On the Properness of Incorporating Binary Classification Machine Learning Algorithms Into Safety-Critical Systems

Abstract

Manufacturers are willing to incorporate Machine Learning (ML) algorithms into their systems, especially those considered as Safety-Critical Systems (SCS). ML algorithms that perform binary classification (i.e., Binary Classifiers (BCs)) find a wide applicability as error, intrusion or failure detectors, provided that their performance complies with SCS safety requirements. However, the performance analysis of BCs relies on metrics that were not developed with safety in mind and consequently may not provide meaningful evidence to decide whether to incorporate a BC into a SCS. In this paper, we empirically assess the properness of such incorporation by analyzing the distribution of misclassifications of BCs instead of simply counting misclassifications.

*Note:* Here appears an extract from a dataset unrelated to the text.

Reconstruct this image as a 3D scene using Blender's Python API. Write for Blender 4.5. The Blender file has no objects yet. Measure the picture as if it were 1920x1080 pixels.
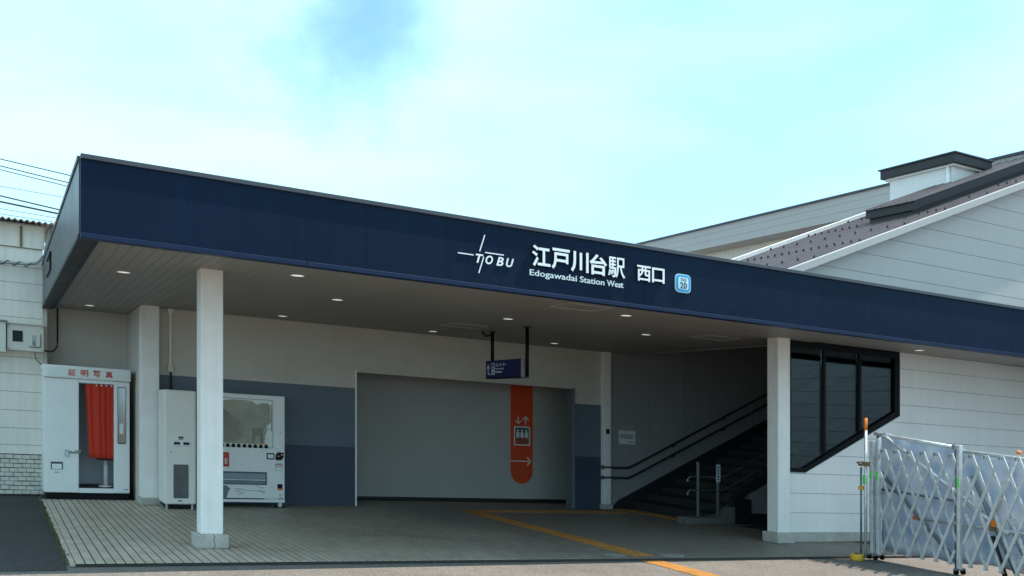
import bpy, bmesh, math, random
from mathutils import Vector
random.seed(7)
R = math.radians
scene = bpy.context.scene
# ------------------------------------------------------------------ camera
# The whole scene is sheared to fit the view, z dropping rightward, verticals upright: Z_SHEAR metres per metre of x.
Z_SHEAR = 0.0628
def W(x, y, z): return Vector((x, y, z - Z_SHEAR * x))
YAW, FPX, HOR = 0.4838, 1838.0, 743.8
cam_d = bpy.data.cameras.new('camera'); cam = bpy.data.objects.new('camera', cam_d)
scene.collection.objects.link(cam); scene.camera = cam
cam.location = W(-0.642, -9.277, 1.501)
cam.rotation_euler = (R(90), 0, -YAW)
cam_d.sensor_width = 36; cam_d.lens = 36 * FPX / 1920
cam_d.shift_y = (HOR - 540) / 1920
cam_d.clip_end = 2000
# ------------------------------------------------------------------ light
SUN_EL, SUN_AZ = R(58), R(9)          # sun over the right end of the facade, a little in front of it
sdir = Vector((math.cos(SUN_EL) * math.cos(SUN_AZ), -math.cos(SUN_EL) * math.sin(SUN_AZ), math.sin(SUN_EL)))
sun_d = bpy.data.lights.new('sun', 'SUN'); sun = bpy.data.objects.new('sun', sun_d); scene.collection.objects.link(sun)
sun_d.energy = 4.8; sun_d.angle = R(0.6); sun_d.color = (1, 0.95, 0.87)
sun.rotation_euler = sdir.to_track_quat('Z', 'Y').to_euler(); sun.location = (10, -4, 20)
world = bpy.data.worlds.new('World'); scene.world = world; world.use_nodes = True
nt = world.node_tree; N = nt.nodes; LK = nt.links; N.clear()
out = N.new('ShaderNodeOutputWorld'); bg = N.new('ShaderNodeBackground'); LK.new(bg.outputs[0], out.inputs[0])
bg.inputs['Strength'].default_value = 0.15
sky = N.new('ShaderNodeTexSky'); sky.sky_type = 'NISHITA'; sky.sun_disc = False
sky.sun_elevation = SUN_EL; sky.sun_rotation = R(90) + SUN_AZ; sky.air_density = 1.0; sky.dust_density = 0.15; sky.ozone_density = 2.0
tc = N.new('ShaderNodeTexCoord')
mp = N.new('ShaderNodeMapping'); mp.inputs['Scale'].default_value = (1, 1, 3.2); LK.new(tc.outputs['Generated'], mp.inputs[0])
nz = N.new('ShaderNodeTexNoise'); nz.inputs['Scale'].default_value = 2.3; nz.inputs['Detail'].default_value = 6; nz.inputs['Roughness'].default_value = 0.5
nz.inputs['Distortion'].default_value = 0.3
LK.new(mp.outputs[0], nz.inputs['Vector'])
cr = N.new('ShaderNodeValToRGB'); cr.color_ramp.elements[0].position = 0.30; cr.color_ramp.elements[0].color = (0.40,) * 3 + (1,)
cr.color_ramp.elements[1].position = 0.62; cr.color_ramp.elements[1].color = (0.94,) * 3 + (1,)
LK.new(nz.outputs[0], cr.inputs[0])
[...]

This allows us to better assess the adequacy of a given BC by identifying areas of the classification space where the BC is likely to misclassify and therefore constitutes actionable information to deal with the SCS. Our assessment takes a deeper view of the classification performance concerning safety by using new metrics that consider the proportions of predictions that are/are not considered sufficiently safe to be used by incorporating SCS. The results of our experiment allow discussing the potential of such distribution analysis for deciding if a BC can be incorporated into a SCS.